**What you need to do:** Beginning with the first line below, please repeat the material exactly, ending with the line that includes "SC.view_settings.exposure = 0.0;".

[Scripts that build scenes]
☆ ☆ ☆ ☆
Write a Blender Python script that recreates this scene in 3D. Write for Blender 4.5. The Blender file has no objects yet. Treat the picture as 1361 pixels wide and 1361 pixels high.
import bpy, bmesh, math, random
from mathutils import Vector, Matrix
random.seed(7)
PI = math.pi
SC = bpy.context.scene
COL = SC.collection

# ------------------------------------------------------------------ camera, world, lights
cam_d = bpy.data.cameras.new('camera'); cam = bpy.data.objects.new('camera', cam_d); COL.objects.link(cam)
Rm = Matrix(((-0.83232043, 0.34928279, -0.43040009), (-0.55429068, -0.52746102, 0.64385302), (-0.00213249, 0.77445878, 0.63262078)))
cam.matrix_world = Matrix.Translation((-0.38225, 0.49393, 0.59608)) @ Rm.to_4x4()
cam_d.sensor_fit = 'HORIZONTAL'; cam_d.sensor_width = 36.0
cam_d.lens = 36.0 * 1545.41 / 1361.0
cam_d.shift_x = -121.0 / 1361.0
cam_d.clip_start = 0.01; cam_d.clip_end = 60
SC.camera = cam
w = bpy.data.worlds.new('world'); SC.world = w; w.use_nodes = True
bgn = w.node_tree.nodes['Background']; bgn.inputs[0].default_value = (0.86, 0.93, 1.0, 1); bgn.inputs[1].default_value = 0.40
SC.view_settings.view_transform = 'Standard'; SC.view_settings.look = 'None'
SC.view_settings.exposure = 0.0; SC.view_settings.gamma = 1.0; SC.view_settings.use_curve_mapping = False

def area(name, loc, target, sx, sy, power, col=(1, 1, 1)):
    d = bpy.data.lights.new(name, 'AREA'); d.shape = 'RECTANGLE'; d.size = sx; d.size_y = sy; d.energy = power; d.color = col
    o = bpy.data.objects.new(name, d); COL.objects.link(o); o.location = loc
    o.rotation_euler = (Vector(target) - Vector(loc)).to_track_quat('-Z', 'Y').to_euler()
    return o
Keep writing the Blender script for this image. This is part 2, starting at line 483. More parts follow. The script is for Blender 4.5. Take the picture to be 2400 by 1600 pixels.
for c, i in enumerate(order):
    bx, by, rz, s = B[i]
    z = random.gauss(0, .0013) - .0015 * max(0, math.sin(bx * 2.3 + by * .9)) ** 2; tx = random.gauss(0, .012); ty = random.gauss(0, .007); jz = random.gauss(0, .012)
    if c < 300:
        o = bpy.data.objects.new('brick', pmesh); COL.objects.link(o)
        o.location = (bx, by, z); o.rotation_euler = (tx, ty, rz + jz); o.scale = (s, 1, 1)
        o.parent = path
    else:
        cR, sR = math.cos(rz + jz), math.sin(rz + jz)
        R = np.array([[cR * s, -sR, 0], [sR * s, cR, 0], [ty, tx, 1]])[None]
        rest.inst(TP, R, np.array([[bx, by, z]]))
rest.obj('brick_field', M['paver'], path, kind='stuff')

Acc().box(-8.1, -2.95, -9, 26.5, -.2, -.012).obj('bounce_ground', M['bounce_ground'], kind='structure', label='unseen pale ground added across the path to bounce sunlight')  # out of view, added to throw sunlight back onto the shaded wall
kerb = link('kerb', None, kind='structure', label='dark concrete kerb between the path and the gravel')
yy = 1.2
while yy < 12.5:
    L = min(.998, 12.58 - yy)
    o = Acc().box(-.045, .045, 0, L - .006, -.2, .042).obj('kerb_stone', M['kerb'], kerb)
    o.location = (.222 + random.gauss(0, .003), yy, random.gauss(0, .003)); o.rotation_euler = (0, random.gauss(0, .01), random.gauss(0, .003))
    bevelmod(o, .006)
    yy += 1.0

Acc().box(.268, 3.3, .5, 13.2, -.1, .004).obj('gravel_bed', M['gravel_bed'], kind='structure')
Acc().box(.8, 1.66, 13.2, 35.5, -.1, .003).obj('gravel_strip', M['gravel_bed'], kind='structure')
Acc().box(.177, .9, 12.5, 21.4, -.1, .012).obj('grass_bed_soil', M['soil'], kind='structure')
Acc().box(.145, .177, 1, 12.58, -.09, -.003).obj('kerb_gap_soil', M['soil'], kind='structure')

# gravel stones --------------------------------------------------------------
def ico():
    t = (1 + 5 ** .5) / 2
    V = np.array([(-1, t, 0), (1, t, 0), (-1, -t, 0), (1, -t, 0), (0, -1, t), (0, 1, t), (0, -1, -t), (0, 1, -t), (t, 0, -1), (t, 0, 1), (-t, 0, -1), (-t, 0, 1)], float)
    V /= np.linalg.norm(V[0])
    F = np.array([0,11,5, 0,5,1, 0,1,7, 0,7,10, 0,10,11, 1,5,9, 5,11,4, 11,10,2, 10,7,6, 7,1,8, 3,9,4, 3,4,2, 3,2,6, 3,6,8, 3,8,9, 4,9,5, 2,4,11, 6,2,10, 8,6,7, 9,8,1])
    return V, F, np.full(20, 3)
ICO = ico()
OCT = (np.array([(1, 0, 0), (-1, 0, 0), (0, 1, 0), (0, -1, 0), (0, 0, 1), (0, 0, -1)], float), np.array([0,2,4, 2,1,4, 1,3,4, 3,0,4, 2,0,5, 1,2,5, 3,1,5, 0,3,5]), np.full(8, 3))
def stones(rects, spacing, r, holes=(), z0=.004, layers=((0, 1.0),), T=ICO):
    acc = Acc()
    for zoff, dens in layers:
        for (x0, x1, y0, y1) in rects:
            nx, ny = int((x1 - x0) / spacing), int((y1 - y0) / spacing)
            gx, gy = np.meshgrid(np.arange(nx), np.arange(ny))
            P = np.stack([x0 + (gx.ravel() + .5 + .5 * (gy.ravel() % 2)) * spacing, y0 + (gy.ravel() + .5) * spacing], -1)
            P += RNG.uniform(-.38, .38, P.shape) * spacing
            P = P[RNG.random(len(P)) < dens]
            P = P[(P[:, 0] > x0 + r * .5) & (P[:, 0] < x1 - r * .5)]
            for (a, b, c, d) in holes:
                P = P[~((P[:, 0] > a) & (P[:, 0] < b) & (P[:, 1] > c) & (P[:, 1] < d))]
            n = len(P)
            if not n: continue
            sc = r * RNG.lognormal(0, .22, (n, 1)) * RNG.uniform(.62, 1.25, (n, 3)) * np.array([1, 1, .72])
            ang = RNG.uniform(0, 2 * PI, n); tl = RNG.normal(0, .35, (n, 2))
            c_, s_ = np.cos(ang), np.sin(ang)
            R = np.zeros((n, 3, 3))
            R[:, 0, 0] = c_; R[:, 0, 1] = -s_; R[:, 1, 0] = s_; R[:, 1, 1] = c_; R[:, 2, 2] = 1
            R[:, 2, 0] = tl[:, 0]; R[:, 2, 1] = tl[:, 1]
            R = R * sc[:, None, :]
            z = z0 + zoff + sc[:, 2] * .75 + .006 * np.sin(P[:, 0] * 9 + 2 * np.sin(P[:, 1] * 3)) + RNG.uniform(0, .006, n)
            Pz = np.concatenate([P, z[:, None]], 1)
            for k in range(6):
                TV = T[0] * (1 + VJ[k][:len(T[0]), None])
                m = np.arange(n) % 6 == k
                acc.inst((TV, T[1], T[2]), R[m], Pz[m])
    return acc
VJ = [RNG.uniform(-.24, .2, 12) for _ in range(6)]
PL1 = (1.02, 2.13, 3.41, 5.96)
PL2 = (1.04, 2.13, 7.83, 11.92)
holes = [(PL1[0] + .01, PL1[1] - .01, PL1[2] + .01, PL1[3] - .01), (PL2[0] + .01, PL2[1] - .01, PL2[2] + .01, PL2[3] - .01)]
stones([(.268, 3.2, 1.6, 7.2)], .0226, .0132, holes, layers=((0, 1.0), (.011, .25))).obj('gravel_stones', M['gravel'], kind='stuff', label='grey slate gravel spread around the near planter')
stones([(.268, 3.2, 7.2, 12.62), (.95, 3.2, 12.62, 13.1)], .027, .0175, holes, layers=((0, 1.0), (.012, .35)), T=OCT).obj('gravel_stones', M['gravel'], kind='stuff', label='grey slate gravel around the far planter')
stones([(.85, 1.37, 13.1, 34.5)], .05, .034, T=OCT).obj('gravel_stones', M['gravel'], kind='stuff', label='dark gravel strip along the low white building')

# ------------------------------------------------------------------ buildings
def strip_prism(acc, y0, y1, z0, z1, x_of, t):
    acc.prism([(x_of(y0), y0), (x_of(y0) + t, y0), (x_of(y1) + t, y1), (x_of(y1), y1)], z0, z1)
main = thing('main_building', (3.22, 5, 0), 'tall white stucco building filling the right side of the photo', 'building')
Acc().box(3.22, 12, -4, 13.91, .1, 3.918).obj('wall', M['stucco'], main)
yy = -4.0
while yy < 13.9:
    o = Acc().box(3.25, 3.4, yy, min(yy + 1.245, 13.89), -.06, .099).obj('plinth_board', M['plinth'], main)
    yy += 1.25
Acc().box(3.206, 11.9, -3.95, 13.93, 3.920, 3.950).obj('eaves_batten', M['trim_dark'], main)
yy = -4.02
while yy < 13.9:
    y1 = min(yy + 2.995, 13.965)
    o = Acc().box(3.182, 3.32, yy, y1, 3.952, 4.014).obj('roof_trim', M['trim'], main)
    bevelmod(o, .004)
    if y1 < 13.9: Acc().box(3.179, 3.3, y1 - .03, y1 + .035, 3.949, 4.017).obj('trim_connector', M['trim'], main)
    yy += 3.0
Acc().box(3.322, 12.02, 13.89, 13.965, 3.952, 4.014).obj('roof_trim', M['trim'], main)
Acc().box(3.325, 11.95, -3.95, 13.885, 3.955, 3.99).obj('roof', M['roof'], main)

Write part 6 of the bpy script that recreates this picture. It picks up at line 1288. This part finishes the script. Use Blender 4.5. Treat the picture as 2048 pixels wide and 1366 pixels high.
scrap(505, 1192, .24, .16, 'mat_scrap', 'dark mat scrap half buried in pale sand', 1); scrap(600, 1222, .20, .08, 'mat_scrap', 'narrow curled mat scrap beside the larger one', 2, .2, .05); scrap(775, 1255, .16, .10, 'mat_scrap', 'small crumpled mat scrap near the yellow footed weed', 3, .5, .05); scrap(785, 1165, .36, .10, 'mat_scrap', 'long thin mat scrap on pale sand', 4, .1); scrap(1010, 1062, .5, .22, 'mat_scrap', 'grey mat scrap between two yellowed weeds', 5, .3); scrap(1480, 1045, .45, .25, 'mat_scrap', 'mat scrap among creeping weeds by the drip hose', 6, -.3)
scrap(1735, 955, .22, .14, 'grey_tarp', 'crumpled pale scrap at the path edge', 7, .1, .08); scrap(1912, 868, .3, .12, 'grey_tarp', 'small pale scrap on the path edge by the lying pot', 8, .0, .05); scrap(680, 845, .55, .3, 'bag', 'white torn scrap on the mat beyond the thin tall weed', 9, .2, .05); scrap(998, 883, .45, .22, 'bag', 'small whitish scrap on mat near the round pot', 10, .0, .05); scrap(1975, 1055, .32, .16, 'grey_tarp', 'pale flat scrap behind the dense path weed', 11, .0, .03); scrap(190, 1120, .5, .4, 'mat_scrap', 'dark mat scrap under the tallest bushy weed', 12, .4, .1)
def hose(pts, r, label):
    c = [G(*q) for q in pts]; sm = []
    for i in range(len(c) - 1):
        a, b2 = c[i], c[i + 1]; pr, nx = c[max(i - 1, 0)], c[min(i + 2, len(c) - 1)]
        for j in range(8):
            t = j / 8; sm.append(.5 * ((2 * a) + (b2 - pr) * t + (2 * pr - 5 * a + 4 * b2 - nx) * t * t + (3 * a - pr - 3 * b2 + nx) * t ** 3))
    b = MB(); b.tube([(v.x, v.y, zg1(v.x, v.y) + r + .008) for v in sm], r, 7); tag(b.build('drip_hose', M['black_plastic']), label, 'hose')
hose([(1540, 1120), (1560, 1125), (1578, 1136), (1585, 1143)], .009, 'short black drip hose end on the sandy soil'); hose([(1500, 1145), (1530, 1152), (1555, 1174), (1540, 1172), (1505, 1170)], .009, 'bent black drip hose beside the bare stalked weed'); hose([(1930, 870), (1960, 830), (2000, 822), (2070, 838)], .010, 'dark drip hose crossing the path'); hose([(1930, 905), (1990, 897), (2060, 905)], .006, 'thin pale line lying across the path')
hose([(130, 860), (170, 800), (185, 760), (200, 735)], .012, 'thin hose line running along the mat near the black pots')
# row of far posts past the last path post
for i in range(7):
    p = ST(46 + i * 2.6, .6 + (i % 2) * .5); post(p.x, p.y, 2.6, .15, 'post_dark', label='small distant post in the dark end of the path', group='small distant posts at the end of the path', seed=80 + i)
☆ ☆ ☆ ☆
**Response to this task:**
Write a Blender Python script that recreates this scene in 3D. Write for Blender 4.5. The Blender file has no objects yet. Treat the picture as 1361 pixels wide and 1361 pixels high.
import bpy, bmesh, math, random
from mathutils import Vector, Matrix
random.seed(7)
PI = math.pi
SC = bpy.context.scene
COL = SC.collection

# ------------------------------------------------------------------ camera, world, lights
cam_d = bpy.data.cameras.new('camera'); cam = bpy.data.objects.new('camera', cam_d); COL.objects.link(cam)
Rm = Matrix(((-0.83232043, 0.34928279, -0.43040009), (-0.55429068, -0.52746102, 0.64385302), (-0.00213249, 0.77445878, 0.63262078)))
cam.matrix_world = Matrix.Translation((-0.38225, 0.49393, 0.59608)) @ Rm.to_4x4()
cam_d.sensor_fit = 'HORIZONTAL'; cam_d.sensor_width = 36.0
cam_d.lens = 36.0 * 1545.41 / 1361.0
cam_d.shift_x = -121.0 / 1361.0
cam_d.clip_start = 0.01; cam_d.clip_end = 60
SC.camera = cam
w = bpy.data.worlds.new('world'); SC.world = w; w.use_nodes = True
bgn = w.node_tree.nodes['Background']; bgn.inputs[0].default_value = (0.86, 0.93, 1.0, 1); bgn.inputs[1].default_value = 0.40
SC.view_settings.view_transform = 'Standard'; SC.view_settings.look = 'None'
SC.view_settings.exposure = 0.0; SC.view_settings.gamma = 1.0; SC.view_settings.use_curve_mapping = False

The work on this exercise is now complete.